**Given material**
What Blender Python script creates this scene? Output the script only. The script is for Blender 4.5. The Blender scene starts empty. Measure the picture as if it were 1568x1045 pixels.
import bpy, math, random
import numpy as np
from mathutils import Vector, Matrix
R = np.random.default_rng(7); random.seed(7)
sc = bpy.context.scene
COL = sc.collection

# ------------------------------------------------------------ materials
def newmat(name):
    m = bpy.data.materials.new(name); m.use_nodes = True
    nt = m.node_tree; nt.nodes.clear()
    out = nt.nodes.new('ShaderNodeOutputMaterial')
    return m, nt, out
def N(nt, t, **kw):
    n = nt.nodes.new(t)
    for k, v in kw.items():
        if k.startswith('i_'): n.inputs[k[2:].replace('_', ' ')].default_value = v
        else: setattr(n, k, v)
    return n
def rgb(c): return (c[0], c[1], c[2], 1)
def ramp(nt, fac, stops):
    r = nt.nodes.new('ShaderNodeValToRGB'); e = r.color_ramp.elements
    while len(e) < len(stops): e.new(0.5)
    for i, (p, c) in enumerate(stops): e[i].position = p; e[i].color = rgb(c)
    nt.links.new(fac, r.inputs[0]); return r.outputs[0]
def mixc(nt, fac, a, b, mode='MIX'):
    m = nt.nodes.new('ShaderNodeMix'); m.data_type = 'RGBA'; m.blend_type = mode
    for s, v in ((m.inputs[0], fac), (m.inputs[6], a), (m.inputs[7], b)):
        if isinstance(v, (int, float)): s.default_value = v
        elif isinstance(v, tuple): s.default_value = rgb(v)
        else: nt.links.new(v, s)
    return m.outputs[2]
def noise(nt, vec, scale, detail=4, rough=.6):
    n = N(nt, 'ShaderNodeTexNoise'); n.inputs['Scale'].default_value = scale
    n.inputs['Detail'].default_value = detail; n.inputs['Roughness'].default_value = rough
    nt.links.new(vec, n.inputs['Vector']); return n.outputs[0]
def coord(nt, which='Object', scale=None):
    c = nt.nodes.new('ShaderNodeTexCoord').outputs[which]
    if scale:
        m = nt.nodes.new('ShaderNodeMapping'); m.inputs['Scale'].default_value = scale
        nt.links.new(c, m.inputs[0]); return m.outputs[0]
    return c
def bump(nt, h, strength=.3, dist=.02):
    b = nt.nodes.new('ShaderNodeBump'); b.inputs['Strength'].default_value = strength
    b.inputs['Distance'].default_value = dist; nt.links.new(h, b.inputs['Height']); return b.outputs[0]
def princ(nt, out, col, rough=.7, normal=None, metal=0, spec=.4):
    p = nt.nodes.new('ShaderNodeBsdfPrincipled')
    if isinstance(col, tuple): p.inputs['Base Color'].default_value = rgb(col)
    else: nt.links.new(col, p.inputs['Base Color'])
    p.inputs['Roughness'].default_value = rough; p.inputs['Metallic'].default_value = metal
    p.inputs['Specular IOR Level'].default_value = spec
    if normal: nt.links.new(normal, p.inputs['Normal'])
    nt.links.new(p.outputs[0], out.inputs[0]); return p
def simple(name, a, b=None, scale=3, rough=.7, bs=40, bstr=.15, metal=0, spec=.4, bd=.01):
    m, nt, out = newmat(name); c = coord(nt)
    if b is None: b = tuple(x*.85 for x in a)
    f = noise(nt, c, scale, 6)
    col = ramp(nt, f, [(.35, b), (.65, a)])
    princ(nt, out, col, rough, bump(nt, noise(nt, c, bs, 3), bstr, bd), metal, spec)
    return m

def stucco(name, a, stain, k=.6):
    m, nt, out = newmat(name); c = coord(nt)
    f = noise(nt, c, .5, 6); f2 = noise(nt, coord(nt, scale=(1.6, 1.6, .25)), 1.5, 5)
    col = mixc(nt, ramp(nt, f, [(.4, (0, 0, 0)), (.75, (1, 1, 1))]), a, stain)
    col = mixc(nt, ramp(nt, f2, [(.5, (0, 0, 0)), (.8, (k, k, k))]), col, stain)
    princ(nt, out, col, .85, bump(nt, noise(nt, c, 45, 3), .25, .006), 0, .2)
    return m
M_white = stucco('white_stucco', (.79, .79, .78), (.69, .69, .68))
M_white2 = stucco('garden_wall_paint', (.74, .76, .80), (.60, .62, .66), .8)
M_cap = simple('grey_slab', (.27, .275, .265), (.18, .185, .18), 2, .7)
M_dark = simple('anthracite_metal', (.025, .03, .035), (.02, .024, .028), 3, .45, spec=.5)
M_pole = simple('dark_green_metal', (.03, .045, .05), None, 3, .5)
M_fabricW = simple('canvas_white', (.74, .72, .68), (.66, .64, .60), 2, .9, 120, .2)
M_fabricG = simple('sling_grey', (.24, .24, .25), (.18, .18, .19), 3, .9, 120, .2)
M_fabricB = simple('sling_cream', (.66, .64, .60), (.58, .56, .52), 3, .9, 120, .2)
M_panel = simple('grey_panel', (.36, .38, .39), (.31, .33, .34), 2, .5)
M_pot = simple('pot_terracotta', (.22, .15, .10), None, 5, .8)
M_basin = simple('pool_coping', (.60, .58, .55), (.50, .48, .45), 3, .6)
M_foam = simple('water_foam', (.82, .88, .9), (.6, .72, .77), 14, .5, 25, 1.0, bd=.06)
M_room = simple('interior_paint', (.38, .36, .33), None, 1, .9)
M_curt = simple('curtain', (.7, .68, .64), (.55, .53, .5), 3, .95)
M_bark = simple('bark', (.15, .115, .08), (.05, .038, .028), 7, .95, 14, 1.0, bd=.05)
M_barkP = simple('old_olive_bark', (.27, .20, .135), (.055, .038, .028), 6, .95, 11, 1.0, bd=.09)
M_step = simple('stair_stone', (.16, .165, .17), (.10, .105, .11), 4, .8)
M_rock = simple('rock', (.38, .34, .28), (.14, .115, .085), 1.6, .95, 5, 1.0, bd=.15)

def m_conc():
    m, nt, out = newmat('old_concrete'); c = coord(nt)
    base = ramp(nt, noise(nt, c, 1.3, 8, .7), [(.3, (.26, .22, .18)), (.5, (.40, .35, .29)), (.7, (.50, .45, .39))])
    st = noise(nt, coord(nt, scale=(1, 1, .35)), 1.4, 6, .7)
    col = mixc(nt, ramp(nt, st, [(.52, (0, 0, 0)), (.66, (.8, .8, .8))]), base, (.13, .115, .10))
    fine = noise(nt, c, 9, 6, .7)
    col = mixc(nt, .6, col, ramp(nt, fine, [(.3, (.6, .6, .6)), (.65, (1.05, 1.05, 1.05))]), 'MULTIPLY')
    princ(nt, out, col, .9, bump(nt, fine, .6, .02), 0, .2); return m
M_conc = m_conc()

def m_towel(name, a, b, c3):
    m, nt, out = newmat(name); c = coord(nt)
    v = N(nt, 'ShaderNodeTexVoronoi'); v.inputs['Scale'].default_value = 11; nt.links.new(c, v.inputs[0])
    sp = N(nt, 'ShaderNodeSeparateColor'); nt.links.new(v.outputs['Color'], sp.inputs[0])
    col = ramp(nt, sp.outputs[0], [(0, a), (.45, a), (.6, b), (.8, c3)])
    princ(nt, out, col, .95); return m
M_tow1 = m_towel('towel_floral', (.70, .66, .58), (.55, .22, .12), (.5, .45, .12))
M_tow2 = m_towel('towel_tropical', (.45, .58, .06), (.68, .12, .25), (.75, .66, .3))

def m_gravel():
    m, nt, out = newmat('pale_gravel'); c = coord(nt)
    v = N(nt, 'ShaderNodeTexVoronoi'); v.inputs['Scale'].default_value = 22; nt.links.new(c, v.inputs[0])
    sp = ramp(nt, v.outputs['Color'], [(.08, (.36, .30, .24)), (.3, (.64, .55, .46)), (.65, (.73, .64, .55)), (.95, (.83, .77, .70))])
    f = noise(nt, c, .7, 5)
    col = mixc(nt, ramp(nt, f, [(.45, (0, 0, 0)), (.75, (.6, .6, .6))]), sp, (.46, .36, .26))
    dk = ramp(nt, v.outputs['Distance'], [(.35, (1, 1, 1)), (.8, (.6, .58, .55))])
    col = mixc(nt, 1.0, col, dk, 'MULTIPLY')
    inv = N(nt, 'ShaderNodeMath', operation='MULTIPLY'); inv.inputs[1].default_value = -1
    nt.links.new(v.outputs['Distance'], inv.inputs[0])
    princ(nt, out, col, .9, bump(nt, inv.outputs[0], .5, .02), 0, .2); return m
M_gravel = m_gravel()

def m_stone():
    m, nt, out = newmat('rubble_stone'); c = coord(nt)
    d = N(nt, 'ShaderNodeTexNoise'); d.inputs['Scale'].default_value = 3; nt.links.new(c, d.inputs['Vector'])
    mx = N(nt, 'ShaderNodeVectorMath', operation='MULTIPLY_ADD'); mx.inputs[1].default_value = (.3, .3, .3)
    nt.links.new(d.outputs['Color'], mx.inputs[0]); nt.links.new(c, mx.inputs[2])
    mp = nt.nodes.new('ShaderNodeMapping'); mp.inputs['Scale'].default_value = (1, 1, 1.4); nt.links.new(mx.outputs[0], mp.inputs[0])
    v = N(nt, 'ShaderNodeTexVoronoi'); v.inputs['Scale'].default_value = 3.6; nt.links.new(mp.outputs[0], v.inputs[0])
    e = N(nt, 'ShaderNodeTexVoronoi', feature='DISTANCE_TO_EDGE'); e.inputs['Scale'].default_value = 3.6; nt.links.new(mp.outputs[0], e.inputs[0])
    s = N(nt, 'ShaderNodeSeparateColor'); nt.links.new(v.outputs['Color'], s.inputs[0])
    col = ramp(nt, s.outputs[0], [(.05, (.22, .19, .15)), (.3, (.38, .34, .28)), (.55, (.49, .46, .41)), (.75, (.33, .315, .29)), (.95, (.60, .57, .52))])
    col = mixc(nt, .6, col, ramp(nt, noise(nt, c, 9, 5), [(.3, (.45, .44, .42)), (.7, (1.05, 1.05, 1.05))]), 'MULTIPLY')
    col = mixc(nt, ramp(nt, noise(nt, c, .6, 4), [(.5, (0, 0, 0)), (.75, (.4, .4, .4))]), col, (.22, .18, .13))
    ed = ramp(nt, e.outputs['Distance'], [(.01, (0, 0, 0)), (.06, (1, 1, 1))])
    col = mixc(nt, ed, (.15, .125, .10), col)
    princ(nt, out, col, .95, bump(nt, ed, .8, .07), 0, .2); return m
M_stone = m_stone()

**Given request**
Find the lines containing "scene" and list every one of them.

**Task solution**
What Blender Python script creates this scene? Output the script only. The script is for Blender 4.5. The Blender scene starts empty. Measure the picture as if it were 1568x1045 pixels.
sc = bpy.context.scene